- Dataset excerpt
────────
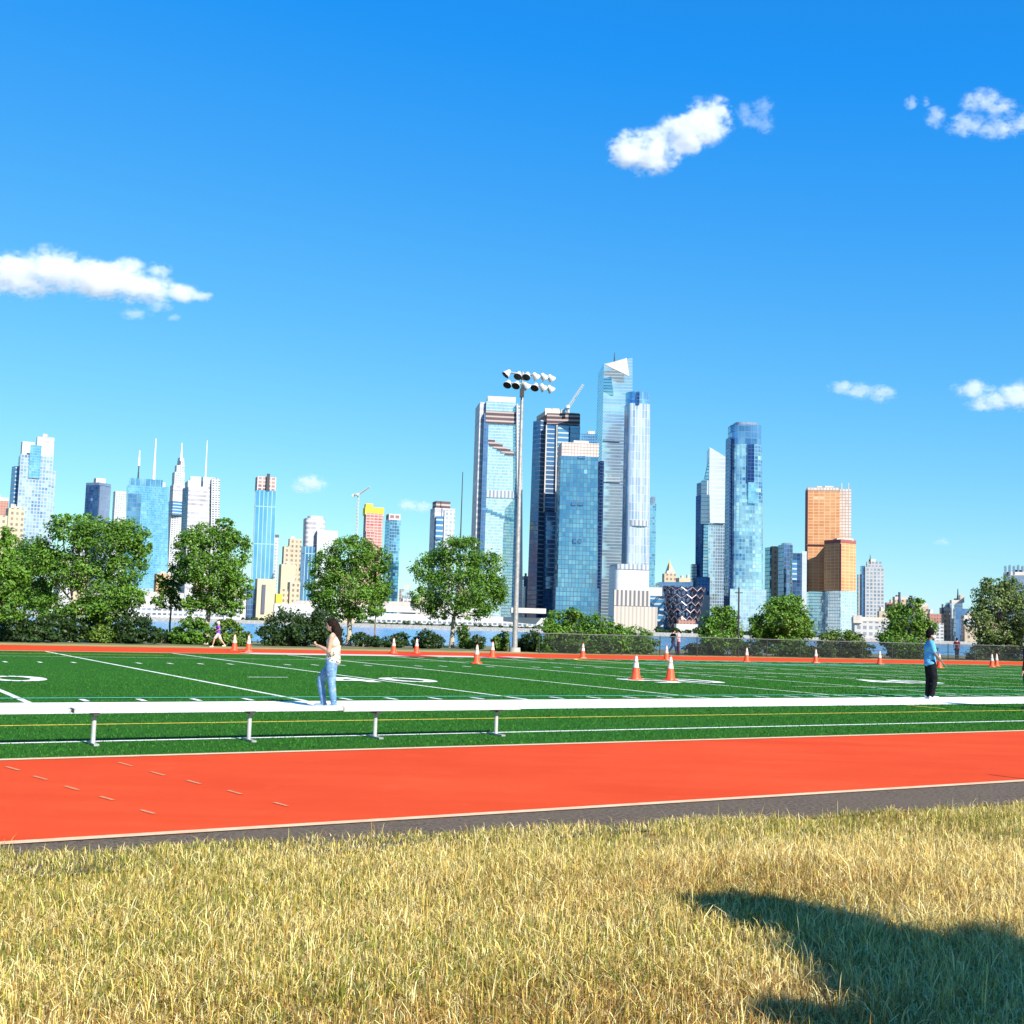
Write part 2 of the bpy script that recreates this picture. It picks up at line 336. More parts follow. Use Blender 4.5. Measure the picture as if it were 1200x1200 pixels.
# ------------------------------------------------------------------ dry grass (blades)
def snoise(x, y, s):
    r = np.random.default_rng(s); o = np.zeros_like(x)
    for k in range(9):
        a = r.uniform(0, 6.28); f = r.uniform(.5, 3.2); o += np.sin((x * math.cos(a) + y * math.sin(a)) * f + r.uniform(0, 6.28)) / (1 + .35 * f)
    return o / 3.2
def grass():
    P = []
    def scatter(n, x0, x1, y0, y1, keep):
        x = rng.uniform(x0, x1, n); y = rng.uniform(y0, y1, n); k = keep(x, y); P.append(np.c_[x[k], y[k]])
    vv = lambda x, y: -x * math.sin(ANG) + y * math.cos(ANG)
    edge = lambda x, y: vv(x, y) < 8.06 - .098 * (x * math.cos(ANG) + y * math.sin(ANG) - 1) + .16 * snoise(x * 3, y * 3, 3) + rng.normal(0, .07, len(x))
    infr = lambda x, y: np.abs(x) < .46 * y + .5
    scatter(420000, -4.5, 4.5, 4.2, 8.2, lambda x, y: edge(x, y) & infr(x, y))
    scatter(380000, -5, 7, 8.2, 13.5, lambda x, y: edge(x, y) & infr(x, y))
    scatter(70000, -9, 12, 1.5, 15, lambda x, y: edge(x, y) & ~infr(x, y))
    P = np.concatenate(P); n = len(P); x, y = P[:, 0], P[:, 1]
    dens = snoise(x * 2.2, y * 2.2, 11); keep = rng.uniform(0, 1, n) < np.clip(.74 + .5 * dens, .10, 1); x, y = x[keep], y[keep]; n = len(x)
    # two thirds of the blades grow in tufts and splay outwards
    nt = max(1, n // 16); tc = rng.integers(0, n, nt); ti = rng.integers(0, nt, n); tuft = rng.uniform(0, 1, n) < .62
    ox, oy = rng.normal(0, .028, n), rng.normal(0, .028, n); x0_, y0_ = x.copy(), y.copy(); x[tuft] = x0_[tc][ti][tuft] + ox[tuft]; y[tuft] = y0_[tc][ti][tuft] + oy[tuft]; tshade = rng.uniform(.78, 1.12, nt)[ti]; tlen = rng.uniform(.55, 1.45, nt)[ti]
    tall = snoise(x * 1.5, y * 1.5, 5); green = snoise(x * .8, y * .8, 8) + .55 * snoise(x * 3, y * 3, 9)
    v = vv(x, y)
    L = np.clip(rng.normal(.050, .022, n) * (1 + .45 * tall) * np.where(tuft, tlen, .8), .012, .16); L[rng.uniform(0, 1, n) < .05] *= 1.7
    wd = rng.uniform(.0011, .0026, n)
    ang = np.where(tuft, np.arctan2(oy, ox) + rng.normal(0, .6, n), rng.uniform(0, 2 * np.pi, n)); lean = np.abs(rng.normal(.5, .45, n)); flat = rng.uniform(0, 1, n) < .46; lean[flat] = rng.uniform(1.0, 1.45, flat.sum())
    dirx, diry = np.cos(ang), np.sin(ang); px, py = -diry, dirx
    # turn ribbon to a random facing
    fa = rng.uniform(0, np.pi, n); wx, wy = np.cos(fa), np.sin(fa)
    V = np.zeros((n, 7, 3)); ts = (0, .4, .75, 1.0)
    for k, t in enumerate(ts):
        a = lean * (t ** 1.3) ; hz = L * t * np.cos(a * .9); hr = L * t * np.sin(a)
        cx = x + dirx * hr; cy = y + diry * hr; ww = wd * (1 - .35 * t)
        if k < 3:
            V[:, 2 * k] = np.c_[cx - wx * ww, cy - wy * ww, hz]; V[:, 2 * k + 1] = np.c_[cx + wx * ww, cy + wy * ww, hz]
        else: V[:, 6] = np.c_[cx, cy, hz]
    V[:, 0:2, 2] -= .02
    straw = np.array([.86, .64, .18]); pale = np.array([.96, .82, .40]); brown = np.array([.42, .24, .06]); grn = np.array([.15, .20, .022]); grn2 = np.array([.38, .37, .05])
    r = rng.uniform(0, 1, n)
    c = np.where((r < .46)[:, None], straw, np.where((r < .82)[:, None], pale, brown))
    brownp = np.clip(.5 * snoise(x * 1.3 + 9, y * 1.3, 21) + .06 * (6.3 - v), 0, .5); bb_ = rng.uniform(0, 1, n) < brownp; c[bb_] = brown * .95
    gp = np.clip(.13 + .36 * green + .085 * np.clip(v - 4.6, 0, 4), 0, .8); g = rng.uniform(0, 1, n) < gp
    c[g] = np.where((rng.uniform(0, 1, g.sum()) < .45)[:, None], grn, grn2); c = c * (rng.uniform(.62, 1.0, n) * np.where(tuft, tshade, .9))[:, None]
    base = np.arange(n)[:, None] * 7
    q = np.array([0, 1, 3, 2, 2, 3, 5, 4, 4, 5, 6]); flat_i = (base + q[None]).ravel(); lt = np.tile([4, 4, 3], n)
    C = np.repeat(c[:, None, :], 7, 1)
    m = NT('grass_blade'); a = m.n('Attribute'); a.attribute_name = 'tint'; m.set(base=a.outputs['Color'], rough=.55, spec=.3)
    tr = m.n('BsdfTranslucent'); m.l(a.outputs['Color'], tr.inputs['Color']); mx = m.n('MixShader'); mx.inputs[0].default_value = .25
    m.l(m.b.outputs[0], mx.inputs[1]); m.l(tr.outputs[0], mx.inputs[2]); m.l(mx.outputs[0], m.out.inputs[0])
    o = np_mesh('dry_grass', V.reshape(-1, 3), flat_i, lt, m.mat, attr=C.reshape(-1, 3))
    tag(o, 'tall sun bleached dry grass in front of the asphalt path', 'grass', kind='stuff')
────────
- Problem
Every line above should be repeated exactly; pictures stay out of the copy.

- Output for this task
Write part 2 of the bpy script that recreates this picture. It picks up at line 336. More parts follow. Use Blender 4.5. Measure the picture as if it were 1200x1200 pixels.
# ------------------------------------------------------------------ dry grass (blades)
def snoise(x, y, s):
    r = np.random.default_rng(s); o = np.zeros_like(x)
    for k in range(9):
        a = r.uniform(0, 6.28); f = r.uniform(.5, 3.2); o += np.sin((x * math.cos(a) + y * math.sin(a)) * f + r.uniform(0, 6.28)) / (1 + .35 * f)
    return o / 3.2
def grass():
    P = []
    def scatter(n, x0, x1, y0, y1, keep):
        x = rng.uniform(x0, x1, n); y = rng.uniform(y0, y1, n); k = keep(x, y); P.append(np.c_[x[k], y[k]])
    vv = lambda x, y: -x * math.sin(ANG) + y * math.cos(ANG)
    edge = lambda x, y: vv(x, y) < 8.06 - .098 * (x * math.cos(ANG) + y * math.sin(ANG) - 1) + .16 * snoise(x * 3, y * 3, 3) + rng.normal(0, .07, len(x))
    infr = lambda x, y: np.abs(x) < .46 * y + .5
    scatter(420000, -4.5, 4.5, 4.2, 8.2, lambda x, y: edge(x, y) & infr(x, y))
    scatter(380000, -5, 7, 8.2, 13.5, lambda x, y: edge(x, y) & infr(x, y))
    scatter(70000, -9, 12, 1.5, 15, lambda x, y: edge(x, y) & ~infr(x, y))
    P = np.concatenate(P); n = len(P); x, y = P[:, 0], P[:, 1]
    dens = snoise(x * 2.2, y * 2.2, 11); keep = rng.uniform(0, 1, n) < np.clip(.74 + .5 * dens, .10, 1); x, y = x[keep], y[keep]; n = len(x)
    # two thirds of the blades grow in tufts and splay outwards
    nt = max(1, n // 16); tc = rng.integers(0, n, nt); ti = rng.integers(0, nt, n); tuft = rng.uniform(0, 1, n) < .62
    ox, oy = rng.normal(0, .028, n), rng.normal(0, .028, n); x0_, y0_ = x.copy(), y.copy(); x[tuft] = x0_[tc][ti][tuft] + ox[tuft]; y[tuft] = y0_[tc][ti][tuft] + oy[tuft]; tshade = rng.uniform(.78, 1.12, nt)[ti]; tlen = rng.uniform(.55, 1.45, nt)[ti]
    tall = snoise(x * 1.5, y * 1.5, 5); green = snoise(x * .8, y * .8, 8) + .55 * snoise(x * 3, y * 3, 9)
    v = vv(x, y)
    L = np.clip(rng.normal(.050, .022, n) * (1 + .45 * tall) * np.where(tuft, tlen, .8), .012, .16); L[rng.uniform(0, 1, n) < .05] *= 1.7
    wd = rng.uniform(.0011, .0026, n)
    ang = np.where(tuft, np.arctan2(oy, ox) + rng.normal(0, .6, n), rng.uniform(0, 2 * np.pi, n)); lean = np.abs(rng.normal(.5, .45, n)); flat = rng.uniform(0, 1, n) < .46; lean[flat] = rng.uniform(1.0, 1.45, flat.sum())
    dirx, diry = np.cos(ang), np.sin(ang); px, py = -diry, dirx
    # turn ribbon to a random facing
    fa = rng.uniform(0, np.pi, n); wx, wy = np.cos(fa), np.sin(fa)
    V = np.zeros((n, 7, 3)); ts = (0, .4, .75, 1.0)
    for k, t in enumerate(ts):
        a = lean * (t ** 1.3) ; hz = L * t * np.cos(a * .9); hr = L * t * np.sin(a)
        cx = x + dirx * hr; cy = y + diry * hr; ww = wd * (1 - .35 * t)
        if k < 3:
            V[:, 2 * k] = np.c_[cx - wx * ww, cy - wy * ww, hz]; V[:, 2 * k + 1] = np.c_[cx + wx * ww, cy + wy * ww, hz]
        else: V[:, 6] = np.c_[cx, cy, hz]
    V[:, 0:2, 2] -= .02
    straw = np.array([.86, .64, .18]); pale = np.array([.96, .82, .40]); brown = np.array([.42, .24, .06]); grn = np.array([.15, .20, .022]); grn2 = np.array([.38, .37, .05])
    r = rng.uniform(0, 1, n)
    c = np.where((r < .46)[:, None], straw, np.where((r < .82)[:, None], pale, brown))
    brownp = np.clip(.5 * snoise(x * 1.3 + 9, y * 1.3, 21) + .06 * (6.3 - v), 0, .5); bb_ = rng.uniform(0, 1, n) < brownp; c[bb_] = brown * .95
    gp = np.clip(.13 + .36 * green + .085 * np.clip(v - 4.6, 0, 4), 0, .8); g = rng.uniform(0, 1, n) < gp
    c[g] = np.where((rng.uniform(0, 1, g.sum()) < .45)[:, None], grn, grn2); c = c * (rng.uniform(.62, 1.0, n) * np.where(tuft, tshade, .9))[:, None]
    base = np.arange(n)[:, None] * 7
    q = np.array([0, 1, 3, 2, 2, 3, 5, 4, 4, 5, 6]); flat_i = (base + q[None]).ravel(); lt = np.tile([4, 4, 3], n)
    C = np.repeat(c[:, None, :], 7, 1)
    m = NT('grass_blade'); a = m.n('Attribute'); a.attribute_name = 'tint'; m.set(base=a.outputs['Color'], rough=.55, spec=.3)
    tr = m.n('BsdfTranslucent'); m.l(a.outputs['Color'], tr.inputs['Color']); mx = m.n('MixShader'); mx.inputs[0].default_value = .25
    m.l(m.b.outputs[0], mx.inputs[1]); m.l(tr.outputs[0], mx.inputs[2]); m.l(mx.outputs[0], m.out.inputs[0])
    o = np_mesh('dry_grass', V.reshape(-1, 3), flat_i, lt, m.mat, attr=C.reshape(-1, 3))
    tag(o, 'tall sun bleached dry grass in front of the asphalt path', 'grass', kind='stuff')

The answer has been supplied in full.